'Mrs. Jones Project': Belleville teen leads effort by youth to help elderly woman

News-DemocratJuly 3, 2014 

Eighty-five-year-old Margie Jones had tears in her eyes as she looked over her yard that just hours earlier had been overgrown with weeds.

Sixteen-year-old Will Berger and a group of friends worked to return Jones' yard in west Belleville to its former glory.

They didn't ask for anything in return.

Will, a junior at Freeburg High School, met Jones just a few days earlier when she called him at the recommendation of a friend to clear off the patio in the backyard of her home on Julia Place in Belleville. Will and his little sister, Elle, completed the work, for which she agreed to pay them $10 an hour. They declined to take the money.

But Will realized there was more work that needed to be done. That's when he had a brainstorm to launch the "Mrs. Jones Project."

Will decided to get a group of friends together to lend Jones a hand with her yard work. Will and friends often do small jobs through his business endeavor, Will 2 Work.

"I nearly fell over," Jones said when she saw all the cars pull up in front of her house. She knew Will was coming back Wednesday but had no idea he was bringing a "whole army" of workers with him.

"This has to be the most wonderful kid in the whole world," Jones said as she gave Will a hug. She calls him her honorary grandson.

Will thinks Jones is special, too. "She is just the sweetest person," he said. "I'm just glad I can help her. There's a special place in my heart for older people."

Jones described her front and back yards as "such a mess" until Will and his friends showed up.

Jones couldn't believe Will wouldn't take any money Saturday after he and his sister completed the work on her back patio.

"Just seeing the look on her face is the most satisfying thing you can have," Will said.

While watching the volunteers work diligently on her yard, Jones said, "it's kind of sad the place has gone to pot." It's just become too much for her to keep up with all the work to maintain the property.

However, she doesn't want to leave the place that's been her home for more than five decades, where she raised three children with her husband, Gaither.

Gaither Jones lives in a nursing home in Anna. The couple have six grandchildren and one great-grandchild.

"It's just amazing this whole thing," Margie Jones said through tears. "It's really truly a blessing. My cup runneth over. I can't believe these people."

Elle was back at her brother's side Wednesday helping, too. "We just love Mrs. Jones," said Elle, 13, a student at Freeburg Middle School. "She's very nice, and she just needed some help. I'm happy I can brighten up someone's day."

Will and the group of friends he brought to help Jones all wore blue T-shirts with "Mrs. Jones Project" scrolled across the front. Why blue shirts? Because that is Jones' favorite color.
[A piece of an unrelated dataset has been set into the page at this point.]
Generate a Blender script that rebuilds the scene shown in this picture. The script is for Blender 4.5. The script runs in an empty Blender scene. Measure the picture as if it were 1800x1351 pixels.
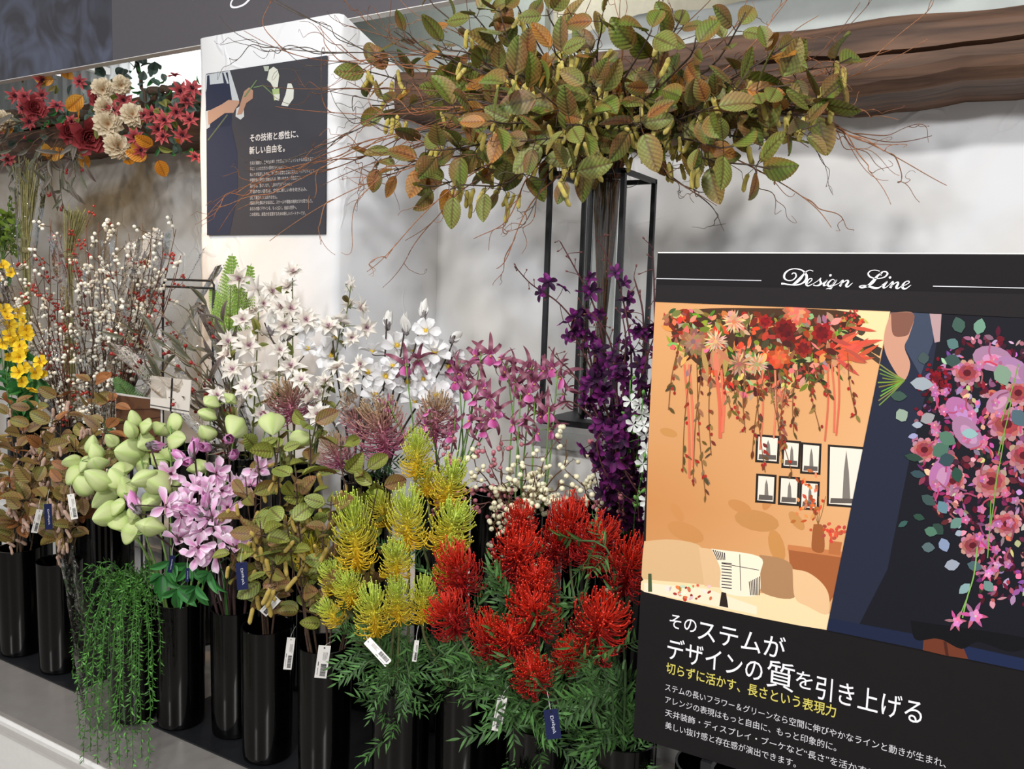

Volunteer Cooper Secker of Millstadt said he couldn't think of a better way to spend his 16th birthday Wednesday. "It seemed like a nice thing to do for a lady and the community," he said.

Noah Walls, 15, of Paderborn, said it's the least he could do to come out and help his friend Will and Mrs. Jones.

Will and his crew not only physically helped clean up the yard, but they donated flowers, mulch and potting soil.

"Look at that yard," Jones said with a smile on her face. "What a difference. It looks so much better."

Jones said she has heard about the "pay it forward" movement, where someone does something nice for a complete stranger. She and a group of friends were the recipients of such an action last year when a couple they didn't know paid their food bill at a Fairview Heights restaurant.

"We have been talking about it ever since," Jones said. "We were just open-mouthed just like I am today. I'm just overwhelmed."

Will's and Elle's mother, Nancy Berger of Belleville, couldn't be more pleased with her children. "I think it's a neat thing. I don't know how I got so lucky," she said. "It's an honor for us to be here to help."

Nancy Berger was working alongside her children and husband, Mark.

"It looks so lovely," Jones said. "I'm going to think of you all when I look out my kitchen window."

Will plans to continue his efforts and help other people like Jones and hope others will follow his lead.

"This hopefully will produce a ripple effect," he said. "I hope people other than me do this. I want this to be a movement."